Impact - January 2012

Mayor’s State of the City speech echoes CUF ideas: Community Colleges

Yesterday, Mayor Bloomberg delivered his State of the City speech. We are heartened that some of the new policy proposals outlined in the mayor's speech—from expanding the number of Career and Technical Education (CTE) schools to creating permanent rehearsal and studio spaces for the arts—were greatly influenced by our reports.

Tags: economic opportunity community colleges higher education human capital

Yesterday, Mayor Bloomberg delivered his State of the City speech. We are heartened that some of the new policy proposals outlined in the mayor's speech—from expanding the number of Career and Technical Education (CTE) schools to creating permanent rehearsal and studio spaces for the arts—were greatly influenced by our reports.

Late last year, we published Mobility Makers, a report which concluded that New York City community colleges have become perhaps the most important platform for moving low-income people into the middle class in today's knowledge economy, but also revealed that the majority of students who enroll in the city's community colleges drop out before graduating. One of the reasons for the high drop-out rate was that so many of the students who enter New York's community colleges simply aren't prepared for college-level work. Indeed, we showed that of the students who arrive at a CUNY community college from a public high school, four out of five must take at least one remedial class.

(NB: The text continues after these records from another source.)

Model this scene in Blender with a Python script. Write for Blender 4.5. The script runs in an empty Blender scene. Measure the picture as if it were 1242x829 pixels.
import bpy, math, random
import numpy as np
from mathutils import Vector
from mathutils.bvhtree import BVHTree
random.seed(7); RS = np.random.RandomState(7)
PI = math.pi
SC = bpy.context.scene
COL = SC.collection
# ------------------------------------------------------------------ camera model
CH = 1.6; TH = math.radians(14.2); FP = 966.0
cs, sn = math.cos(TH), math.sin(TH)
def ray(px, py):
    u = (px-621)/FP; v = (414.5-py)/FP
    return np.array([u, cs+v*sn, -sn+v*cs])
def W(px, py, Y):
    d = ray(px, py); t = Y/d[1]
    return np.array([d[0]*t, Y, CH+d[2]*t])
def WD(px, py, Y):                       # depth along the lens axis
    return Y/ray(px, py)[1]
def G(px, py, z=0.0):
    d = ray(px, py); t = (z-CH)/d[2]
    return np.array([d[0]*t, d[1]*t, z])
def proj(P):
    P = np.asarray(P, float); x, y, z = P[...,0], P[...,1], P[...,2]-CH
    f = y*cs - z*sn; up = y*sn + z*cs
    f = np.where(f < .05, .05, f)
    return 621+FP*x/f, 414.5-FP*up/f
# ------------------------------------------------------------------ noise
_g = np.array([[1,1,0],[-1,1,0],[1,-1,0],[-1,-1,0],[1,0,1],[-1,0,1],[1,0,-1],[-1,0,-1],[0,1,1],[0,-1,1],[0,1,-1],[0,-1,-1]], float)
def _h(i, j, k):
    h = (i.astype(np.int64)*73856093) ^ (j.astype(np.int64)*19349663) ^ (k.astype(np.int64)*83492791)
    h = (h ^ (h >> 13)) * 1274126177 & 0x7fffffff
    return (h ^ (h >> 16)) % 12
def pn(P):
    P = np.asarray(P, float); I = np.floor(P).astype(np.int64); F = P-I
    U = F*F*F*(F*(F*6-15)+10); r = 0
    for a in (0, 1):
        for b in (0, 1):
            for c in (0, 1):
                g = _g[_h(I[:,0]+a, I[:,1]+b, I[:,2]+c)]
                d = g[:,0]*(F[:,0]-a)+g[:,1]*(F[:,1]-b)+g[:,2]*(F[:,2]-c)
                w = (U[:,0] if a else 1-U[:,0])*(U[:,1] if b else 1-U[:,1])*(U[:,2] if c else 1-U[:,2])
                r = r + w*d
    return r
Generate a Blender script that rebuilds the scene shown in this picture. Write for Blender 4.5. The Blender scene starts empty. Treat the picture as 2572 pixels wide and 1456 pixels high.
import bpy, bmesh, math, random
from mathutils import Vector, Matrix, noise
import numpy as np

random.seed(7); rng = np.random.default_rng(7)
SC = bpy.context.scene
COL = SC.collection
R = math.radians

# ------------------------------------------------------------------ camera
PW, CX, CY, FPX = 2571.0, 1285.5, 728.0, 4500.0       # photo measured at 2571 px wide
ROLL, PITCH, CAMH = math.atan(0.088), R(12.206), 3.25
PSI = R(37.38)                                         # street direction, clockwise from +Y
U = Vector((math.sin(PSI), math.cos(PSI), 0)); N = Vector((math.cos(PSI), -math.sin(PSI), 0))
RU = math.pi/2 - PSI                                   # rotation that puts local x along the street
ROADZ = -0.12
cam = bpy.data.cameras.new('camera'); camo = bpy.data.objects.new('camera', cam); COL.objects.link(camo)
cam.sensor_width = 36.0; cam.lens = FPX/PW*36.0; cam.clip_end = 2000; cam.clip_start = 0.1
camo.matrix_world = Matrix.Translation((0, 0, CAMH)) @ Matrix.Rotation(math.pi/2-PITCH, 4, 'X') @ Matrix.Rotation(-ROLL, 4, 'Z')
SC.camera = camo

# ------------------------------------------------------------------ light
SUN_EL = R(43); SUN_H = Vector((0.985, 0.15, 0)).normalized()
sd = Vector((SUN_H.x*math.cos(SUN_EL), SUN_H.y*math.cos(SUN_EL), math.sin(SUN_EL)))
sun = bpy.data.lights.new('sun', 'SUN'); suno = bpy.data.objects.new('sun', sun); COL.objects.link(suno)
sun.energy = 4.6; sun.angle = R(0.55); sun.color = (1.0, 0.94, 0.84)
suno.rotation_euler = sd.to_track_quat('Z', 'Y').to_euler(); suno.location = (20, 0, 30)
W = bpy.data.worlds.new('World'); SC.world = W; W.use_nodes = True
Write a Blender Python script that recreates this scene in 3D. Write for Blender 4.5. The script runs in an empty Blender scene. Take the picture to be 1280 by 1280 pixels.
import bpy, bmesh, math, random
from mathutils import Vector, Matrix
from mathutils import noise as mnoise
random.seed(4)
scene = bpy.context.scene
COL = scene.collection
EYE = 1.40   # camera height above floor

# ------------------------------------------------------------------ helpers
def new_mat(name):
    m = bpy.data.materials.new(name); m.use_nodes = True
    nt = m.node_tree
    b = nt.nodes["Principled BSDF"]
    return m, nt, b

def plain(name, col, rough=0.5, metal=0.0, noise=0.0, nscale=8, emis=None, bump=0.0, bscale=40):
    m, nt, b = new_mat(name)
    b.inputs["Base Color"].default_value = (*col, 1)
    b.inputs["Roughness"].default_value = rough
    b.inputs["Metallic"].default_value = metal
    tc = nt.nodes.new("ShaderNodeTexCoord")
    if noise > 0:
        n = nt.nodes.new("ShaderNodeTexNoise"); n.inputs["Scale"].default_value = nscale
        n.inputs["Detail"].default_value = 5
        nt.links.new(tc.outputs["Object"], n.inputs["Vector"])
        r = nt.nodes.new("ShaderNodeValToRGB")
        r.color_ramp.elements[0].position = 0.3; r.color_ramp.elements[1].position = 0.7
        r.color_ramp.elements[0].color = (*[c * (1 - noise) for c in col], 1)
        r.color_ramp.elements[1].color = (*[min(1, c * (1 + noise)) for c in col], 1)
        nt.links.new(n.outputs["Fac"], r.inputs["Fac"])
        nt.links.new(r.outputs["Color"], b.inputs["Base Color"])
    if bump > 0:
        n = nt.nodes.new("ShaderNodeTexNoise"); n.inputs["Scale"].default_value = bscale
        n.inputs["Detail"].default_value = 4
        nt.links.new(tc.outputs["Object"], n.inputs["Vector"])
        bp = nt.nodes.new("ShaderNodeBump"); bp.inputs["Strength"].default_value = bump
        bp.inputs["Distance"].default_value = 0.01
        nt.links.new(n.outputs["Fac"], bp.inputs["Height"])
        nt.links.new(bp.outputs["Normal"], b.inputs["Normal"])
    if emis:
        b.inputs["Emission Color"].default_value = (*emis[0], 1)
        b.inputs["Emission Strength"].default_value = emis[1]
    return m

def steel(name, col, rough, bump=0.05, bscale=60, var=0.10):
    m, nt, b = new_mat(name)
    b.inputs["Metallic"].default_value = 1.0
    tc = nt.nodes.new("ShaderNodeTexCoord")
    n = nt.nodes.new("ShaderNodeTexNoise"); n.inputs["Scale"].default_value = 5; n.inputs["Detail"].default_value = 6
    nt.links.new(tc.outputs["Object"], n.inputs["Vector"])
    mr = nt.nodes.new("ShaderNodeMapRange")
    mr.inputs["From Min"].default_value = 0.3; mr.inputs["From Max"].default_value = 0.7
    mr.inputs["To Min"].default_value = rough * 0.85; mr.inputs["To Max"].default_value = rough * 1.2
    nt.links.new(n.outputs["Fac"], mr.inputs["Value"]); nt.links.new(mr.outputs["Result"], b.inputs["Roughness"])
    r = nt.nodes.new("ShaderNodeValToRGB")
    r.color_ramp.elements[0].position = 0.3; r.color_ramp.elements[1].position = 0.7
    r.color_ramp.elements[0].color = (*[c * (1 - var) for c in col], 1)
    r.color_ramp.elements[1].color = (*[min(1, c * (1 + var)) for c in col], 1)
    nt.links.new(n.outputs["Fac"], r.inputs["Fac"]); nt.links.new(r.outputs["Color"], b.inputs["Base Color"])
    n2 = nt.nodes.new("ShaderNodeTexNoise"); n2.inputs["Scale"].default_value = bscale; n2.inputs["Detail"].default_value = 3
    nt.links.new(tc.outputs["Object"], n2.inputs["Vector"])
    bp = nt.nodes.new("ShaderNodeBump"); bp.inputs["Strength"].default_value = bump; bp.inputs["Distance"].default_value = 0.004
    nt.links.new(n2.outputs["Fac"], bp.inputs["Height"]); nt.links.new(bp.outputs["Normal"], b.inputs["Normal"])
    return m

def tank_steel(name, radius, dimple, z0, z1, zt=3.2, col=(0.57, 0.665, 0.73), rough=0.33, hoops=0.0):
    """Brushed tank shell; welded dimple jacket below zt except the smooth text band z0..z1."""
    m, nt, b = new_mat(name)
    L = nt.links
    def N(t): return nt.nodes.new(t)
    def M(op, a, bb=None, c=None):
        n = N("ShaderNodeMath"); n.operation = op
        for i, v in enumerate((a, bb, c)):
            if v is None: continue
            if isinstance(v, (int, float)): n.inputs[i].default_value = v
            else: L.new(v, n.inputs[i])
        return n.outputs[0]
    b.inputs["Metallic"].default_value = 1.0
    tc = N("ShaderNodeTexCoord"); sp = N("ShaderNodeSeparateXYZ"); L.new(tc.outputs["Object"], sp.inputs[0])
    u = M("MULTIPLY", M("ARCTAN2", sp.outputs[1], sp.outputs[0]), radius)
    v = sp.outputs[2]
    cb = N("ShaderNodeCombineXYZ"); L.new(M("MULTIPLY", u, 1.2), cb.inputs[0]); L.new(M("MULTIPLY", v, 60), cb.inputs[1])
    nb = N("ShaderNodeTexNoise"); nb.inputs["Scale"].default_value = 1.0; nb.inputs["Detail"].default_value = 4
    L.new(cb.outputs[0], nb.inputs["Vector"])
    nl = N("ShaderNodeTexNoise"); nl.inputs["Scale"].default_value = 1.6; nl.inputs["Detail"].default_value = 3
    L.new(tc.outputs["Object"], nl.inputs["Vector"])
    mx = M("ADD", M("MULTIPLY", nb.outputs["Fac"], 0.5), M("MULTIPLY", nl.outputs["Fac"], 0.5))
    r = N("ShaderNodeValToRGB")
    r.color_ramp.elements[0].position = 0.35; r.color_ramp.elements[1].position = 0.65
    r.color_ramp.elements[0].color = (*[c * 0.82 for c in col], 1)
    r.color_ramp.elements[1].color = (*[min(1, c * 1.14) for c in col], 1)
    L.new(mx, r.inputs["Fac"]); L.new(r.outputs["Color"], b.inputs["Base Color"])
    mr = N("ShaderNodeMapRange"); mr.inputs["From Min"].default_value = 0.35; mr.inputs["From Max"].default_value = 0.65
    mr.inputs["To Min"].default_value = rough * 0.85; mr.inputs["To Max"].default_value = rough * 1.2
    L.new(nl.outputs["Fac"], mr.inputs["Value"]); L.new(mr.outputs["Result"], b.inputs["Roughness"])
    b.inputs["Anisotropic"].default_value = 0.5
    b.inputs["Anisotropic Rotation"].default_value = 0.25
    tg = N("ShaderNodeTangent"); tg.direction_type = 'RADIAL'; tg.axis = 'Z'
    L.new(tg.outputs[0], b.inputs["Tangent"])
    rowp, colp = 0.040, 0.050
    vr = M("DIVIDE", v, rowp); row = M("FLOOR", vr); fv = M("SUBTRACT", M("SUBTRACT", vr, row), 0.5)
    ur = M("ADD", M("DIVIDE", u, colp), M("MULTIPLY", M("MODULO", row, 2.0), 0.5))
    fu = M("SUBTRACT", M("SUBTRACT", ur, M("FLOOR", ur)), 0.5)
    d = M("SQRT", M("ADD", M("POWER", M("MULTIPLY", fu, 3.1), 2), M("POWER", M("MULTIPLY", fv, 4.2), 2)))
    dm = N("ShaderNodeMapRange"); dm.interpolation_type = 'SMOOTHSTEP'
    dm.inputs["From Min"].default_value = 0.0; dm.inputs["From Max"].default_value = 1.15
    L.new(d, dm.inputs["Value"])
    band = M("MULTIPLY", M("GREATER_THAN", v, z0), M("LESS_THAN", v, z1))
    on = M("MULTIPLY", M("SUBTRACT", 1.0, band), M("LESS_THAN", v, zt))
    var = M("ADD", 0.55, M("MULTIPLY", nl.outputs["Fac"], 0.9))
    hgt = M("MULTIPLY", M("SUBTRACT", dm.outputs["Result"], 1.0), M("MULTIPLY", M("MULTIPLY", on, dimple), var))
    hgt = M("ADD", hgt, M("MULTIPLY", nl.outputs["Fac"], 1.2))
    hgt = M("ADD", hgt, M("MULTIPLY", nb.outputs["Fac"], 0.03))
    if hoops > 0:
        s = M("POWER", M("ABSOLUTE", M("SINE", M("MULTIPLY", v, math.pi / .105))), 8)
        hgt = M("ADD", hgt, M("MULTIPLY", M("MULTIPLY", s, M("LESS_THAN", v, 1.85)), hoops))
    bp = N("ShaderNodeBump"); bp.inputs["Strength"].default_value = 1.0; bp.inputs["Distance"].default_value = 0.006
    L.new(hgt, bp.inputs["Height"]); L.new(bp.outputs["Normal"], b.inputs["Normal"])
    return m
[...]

In his State of the City speech yesterday, Mayor Bloomberg talked about the growing importance of higher education in today's economy. "For my generation, a high school diploma was often enough to get a good job and enter the middle class," the mayor noted. "Today, graduating from high school without the grades to go to college, or the skills to enter a trade, generally means, at best, a low-wage job with limited prospects."

Mayor Bloomberg also focused attention on an innovative model that we highlighted in our Mobility Makers study: P-Tech, a new six-year high school that opened this past fall in partnership with IBM where students graduate with a Regents degree and an associate's degree. Our study noted that this is one promising model for increasing the number of New Yorkers who graduate with an associate's degree. Yesterday, the mayor said that the city would open three new schools based on this model.